You know, Joe Biden and the Democratic Party offers a lot of hope right now. They offer a party that’s thinking about the future, not thinking about the past and trying to take us back there. And for young people, I mean, we don’t want less rights, we want more. And that’s what this Democratic Party is fighting for. And so, I tell any young person right now, if you’re confused about which direction you’re going to vote in in 2023, in our municipal races in 2024, in our next year. You know, you want to vote for the party that’s going to have your back and that’s going to be fighting for your rights. And that’s on the Republican Party right now.

And so, the party that, you know, is inspiring change and wants to see more young people involved with it, that has a young Democratic Party chair that wants to see you take on a position of power within it is the Democratic Party. And that’s the party that you need to be a part of right now, I think.

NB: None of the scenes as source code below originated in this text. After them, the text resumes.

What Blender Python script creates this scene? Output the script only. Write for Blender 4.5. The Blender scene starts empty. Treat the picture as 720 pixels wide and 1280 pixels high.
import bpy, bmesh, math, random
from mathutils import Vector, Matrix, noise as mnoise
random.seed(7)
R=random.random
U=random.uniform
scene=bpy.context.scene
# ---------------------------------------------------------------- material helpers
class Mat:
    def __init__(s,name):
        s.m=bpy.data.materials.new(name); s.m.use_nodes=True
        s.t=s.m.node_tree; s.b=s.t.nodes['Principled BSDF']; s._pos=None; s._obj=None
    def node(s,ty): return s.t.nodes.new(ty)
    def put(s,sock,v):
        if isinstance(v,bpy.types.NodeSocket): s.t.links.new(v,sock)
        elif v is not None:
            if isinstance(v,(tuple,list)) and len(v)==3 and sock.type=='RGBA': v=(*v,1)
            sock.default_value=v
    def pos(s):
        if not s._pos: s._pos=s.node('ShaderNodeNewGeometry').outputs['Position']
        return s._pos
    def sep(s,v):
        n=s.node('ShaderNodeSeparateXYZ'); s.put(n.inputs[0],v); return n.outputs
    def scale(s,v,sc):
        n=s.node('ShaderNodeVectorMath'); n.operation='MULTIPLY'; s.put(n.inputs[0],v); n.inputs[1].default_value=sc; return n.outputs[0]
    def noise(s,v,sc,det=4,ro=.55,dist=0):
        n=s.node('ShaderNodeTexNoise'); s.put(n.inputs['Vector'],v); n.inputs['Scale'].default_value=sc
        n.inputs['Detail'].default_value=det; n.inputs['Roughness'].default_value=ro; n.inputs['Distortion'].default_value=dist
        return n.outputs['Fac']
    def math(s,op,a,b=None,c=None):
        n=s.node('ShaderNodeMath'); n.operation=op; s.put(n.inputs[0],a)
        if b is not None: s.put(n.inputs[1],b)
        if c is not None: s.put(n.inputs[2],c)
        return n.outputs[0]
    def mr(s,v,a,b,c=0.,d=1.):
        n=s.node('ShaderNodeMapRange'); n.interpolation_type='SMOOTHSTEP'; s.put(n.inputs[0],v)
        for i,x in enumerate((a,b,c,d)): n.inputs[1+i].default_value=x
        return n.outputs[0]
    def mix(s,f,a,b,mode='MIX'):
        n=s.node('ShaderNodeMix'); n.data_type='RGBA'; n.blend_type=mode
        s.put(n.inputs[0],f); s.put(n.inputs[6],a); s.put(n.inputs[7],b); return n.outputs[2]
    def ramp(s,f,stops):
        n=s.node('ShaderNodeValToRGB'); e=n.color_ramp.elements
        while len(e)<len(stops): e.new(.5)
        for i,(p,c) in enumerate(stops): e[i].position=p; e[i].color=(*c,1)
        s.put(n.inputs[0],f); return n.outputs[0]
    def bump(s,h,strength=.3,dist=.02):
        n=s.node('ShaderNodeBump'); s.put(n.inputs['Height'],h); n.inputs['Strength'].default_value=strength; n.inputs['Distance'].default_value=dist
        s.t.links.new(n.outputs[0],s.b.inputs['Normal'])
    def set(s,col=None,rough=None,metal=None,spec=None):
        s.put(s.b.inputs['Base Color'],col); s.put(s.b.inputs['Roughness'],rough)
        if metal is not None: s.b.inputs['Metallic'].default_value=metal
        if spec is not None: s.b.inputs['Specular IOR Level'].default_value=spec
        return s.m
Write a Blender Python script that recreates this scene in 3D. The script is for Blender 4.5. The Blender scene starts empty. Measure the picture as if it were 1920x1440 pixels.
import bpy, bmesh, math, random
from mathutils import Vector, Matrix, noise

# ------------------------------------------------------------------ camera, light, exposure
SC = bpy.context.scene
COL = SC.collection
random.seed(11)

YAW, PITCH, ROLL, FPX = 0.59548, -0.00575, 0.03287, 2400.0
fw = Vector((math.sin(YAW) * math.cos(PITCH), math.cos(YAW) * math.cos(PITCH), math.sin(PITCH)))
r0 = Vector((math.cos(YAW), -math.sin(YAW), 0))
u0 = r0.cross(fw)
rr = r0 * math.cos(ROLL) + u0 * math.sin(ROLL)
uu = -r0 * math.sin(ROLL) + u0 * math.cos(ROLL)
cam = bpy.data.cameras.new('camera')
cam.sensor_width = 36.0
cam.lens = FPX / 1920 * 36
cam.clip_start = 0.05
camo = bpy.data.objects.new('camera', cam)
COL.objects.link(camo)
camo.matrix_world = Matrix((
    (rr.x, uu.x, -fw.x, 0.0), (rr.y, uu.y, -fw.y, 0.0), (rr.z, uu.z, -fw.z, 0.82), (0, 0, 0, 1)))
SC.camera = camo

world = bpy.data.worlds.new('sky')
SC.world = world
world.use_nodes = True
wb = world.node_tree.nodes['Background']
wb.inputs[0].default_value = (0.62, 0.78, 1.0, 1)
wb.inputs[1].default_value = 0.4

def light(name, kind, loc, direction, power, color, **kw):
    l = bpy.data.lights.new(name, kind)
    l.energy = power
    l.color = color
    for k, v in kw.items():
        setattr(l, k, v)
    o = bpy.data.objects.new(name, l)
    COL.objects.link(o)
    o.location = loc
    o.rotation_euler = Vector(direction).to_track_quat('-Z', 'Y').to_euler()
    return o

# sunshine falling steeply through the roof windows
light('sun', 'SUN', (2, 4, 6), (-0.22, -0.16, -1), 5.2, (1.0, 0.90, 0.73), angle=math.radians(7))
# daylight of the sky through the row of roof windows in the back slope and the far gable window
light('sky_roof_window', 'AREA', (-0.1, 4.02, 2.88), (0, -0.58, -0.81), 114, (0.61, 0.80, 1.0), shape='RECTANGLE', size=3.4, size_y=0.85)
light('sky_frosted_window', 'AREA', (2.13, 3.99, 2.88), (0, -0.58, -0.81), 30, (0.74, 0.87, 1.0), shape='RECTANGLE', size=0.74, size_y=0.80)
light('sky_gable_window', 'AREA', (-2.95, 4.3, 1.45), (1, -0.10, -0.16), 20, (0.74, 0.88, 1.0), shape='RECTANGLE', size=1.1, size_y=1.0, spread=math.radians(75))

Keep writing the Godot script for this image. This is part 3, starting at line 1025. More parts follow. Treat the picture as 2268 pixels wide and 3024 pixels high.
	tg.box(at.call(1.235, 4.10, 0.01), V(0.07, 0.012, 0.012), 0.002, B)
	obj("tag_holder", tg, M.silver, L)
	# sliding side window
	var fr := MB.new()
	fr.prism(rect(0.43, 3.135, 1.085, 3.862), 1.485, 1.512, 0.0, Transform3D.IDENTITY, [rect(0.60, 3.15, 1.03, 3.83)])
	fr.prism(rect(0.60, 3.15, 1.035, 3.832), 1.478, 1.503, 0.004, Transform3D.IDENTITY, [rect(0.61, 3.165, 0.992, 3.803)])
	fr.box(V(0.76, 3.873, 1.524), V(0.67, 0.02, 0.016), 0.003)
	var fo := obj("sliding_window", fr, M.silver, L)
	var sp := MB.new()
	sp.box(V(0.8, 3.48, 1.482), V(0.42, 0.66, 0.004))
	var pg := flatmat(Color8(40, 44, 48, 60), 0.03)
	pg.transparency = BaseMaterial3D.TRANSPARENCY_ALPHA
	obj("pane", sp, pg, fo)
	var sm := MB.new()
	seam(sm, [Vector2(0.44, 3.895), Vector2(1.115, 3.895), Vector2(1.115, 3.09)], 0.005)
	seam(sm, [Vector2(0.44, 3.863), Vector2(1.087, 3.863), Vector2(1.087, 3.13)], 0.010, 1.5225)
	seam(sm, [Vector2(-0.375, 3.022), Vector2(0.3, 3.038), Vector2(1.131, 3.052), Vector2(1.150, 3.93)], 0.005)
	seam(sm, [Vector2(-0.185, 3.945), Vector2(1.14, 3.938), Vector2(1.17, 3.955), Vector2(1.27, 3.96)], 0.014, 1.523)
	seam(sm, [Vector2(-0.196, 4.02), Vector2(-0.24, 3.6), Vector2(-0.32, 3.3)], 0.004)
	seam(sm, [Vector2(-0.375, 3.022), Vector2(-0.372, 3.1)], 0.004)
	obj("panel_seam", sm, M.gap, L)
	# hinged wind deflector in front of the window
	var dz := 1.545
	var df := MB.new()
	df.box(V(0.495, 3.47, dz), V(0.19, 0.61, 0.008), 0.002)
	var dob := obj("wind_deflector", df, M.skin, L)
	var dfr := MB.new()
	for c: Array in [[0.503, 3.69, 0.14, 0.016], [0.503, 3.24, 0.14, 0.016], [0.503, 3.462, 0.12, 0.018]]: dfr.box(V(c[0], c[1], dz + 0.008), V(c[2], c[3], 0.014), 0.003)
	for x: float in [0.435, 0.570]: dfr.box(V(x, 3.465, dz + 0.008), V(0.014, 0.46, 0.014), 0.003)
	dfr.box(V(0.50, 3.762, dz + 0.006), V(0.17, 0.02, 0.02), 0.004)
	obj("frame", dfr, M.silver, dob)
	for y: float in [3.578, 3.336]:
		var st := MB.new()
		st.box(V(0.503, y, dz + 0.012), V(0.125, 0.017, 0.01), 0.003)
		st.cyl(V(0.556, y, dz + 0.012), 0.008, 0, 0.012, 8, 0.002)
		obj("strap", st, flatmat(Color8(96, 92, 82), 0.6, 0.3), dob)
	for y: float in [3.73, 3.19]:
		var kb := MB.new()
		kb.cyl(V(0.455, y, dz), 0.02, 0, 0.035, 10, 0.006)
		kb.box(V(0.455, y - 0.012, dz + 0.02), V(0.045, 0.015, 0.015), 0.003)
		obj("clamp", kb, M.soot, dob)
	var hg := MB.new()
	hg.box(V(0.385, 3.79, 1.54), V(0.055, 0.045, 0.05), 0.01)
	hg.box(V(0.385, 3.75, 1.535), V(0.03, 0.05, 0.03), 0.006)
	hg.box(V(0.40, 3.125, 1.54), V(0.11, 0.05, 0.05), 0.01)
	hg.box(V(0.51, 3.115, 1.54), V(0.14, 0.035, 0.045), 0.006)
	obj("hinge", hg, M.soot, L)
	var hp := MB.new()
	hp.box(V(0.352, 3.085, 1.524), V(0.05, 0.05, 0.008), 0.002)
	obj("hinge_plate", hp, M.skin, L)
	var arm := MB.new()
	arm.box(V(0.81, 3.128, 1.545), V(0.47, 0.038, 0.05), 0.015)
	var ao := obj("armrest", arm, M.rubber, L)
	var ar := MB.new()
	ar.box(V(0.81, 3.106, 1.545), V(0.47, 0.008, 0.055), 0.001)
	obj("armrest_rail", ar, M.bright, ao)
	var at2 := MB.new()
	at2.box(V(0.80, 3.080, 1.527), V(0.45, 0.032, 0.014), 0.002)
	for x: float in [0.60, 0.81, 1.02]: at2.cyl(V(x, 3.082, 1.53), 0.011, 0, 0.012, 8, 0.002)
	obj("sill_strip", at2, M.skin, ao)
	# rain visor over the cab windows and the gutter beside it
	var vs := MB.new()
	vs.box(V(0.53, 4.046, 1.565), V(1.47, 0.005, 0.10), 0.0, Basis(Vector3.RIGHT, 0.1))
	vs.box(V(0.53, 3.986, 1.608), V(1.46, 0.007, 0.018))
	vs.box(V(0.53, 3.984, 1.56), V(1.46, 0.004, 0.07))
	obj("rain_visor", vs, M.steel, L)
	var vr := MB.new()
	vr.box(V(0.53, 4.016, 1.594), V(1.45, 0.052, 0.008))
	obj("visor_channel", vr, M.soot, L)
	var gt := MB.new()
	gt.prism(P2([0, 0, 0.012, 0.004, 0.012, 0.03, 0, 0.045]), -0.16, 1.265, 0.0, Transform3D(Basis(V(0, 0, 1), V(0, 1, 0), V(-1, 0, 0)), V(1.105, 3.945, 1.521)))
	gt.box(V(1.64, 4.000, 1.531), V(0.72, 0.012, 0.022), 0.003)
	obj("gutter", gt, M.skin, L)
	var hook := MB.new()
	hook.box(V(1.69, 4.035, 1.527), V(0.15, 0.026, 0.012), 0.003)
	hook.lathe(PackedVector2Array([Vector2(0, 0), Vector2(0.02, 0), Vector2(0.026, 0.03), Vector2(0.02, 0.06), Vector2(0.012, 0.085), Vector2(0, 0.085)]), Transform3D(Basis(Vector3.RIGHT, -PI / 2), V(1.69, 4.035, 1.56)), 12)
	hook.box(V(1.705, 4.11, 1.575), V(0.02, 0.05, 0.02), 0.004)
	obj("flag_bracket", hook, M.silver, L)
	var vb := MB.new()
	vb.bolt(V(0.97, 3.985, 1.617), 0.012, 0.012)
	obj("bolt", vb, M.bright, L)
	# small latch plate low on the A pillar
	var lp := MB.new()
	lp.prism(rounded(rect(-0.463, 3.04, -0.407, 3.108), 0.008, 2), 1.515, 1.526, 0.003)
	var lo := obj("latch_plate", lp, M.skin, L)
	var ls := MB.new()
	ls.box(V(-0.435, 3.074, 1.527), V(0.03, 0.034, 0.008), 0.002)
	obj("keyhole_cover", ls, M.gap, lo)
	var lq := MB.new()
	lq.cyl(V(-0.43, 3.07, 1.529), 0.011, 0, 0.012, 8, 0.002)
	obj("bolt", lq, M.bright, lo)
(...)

So, that’s going to be my message. But I definitely consider Joe Biden an asset coming through North Carolina. And I would love the opportunity to have some great young surrogates get up there and campaign with him too and provide that other supportive energy and excitement that young folks need to see right now.

SREENIVASAN: So, at the end of your term, what do you think success looks like? How are you going to measure your time?

CLAYTON: Yes. I want to win an election in 2024. I want to keep a Democratic governor in 2024. But I really want to make sure that I have municipal races in 2023, that folks start to see Democratic flips in and folks that they knew and that they supported get elected at a local level. If I can look back after two years in this job and say that we have 100 strong county parties that are vocalized and getting out in their communities and trying to make good things happen in their own backyards, I’m going to have done my job. And if I see more young people involved with this party, then I have, over the last eight years on it, I’ve done my job, I think.

SREENIVASAN: Anderson Clayton, chair the North Carolina Democratic Party, Thanks so much for joining us.

CLAYTON: Thank you, Hari. I appreciate it.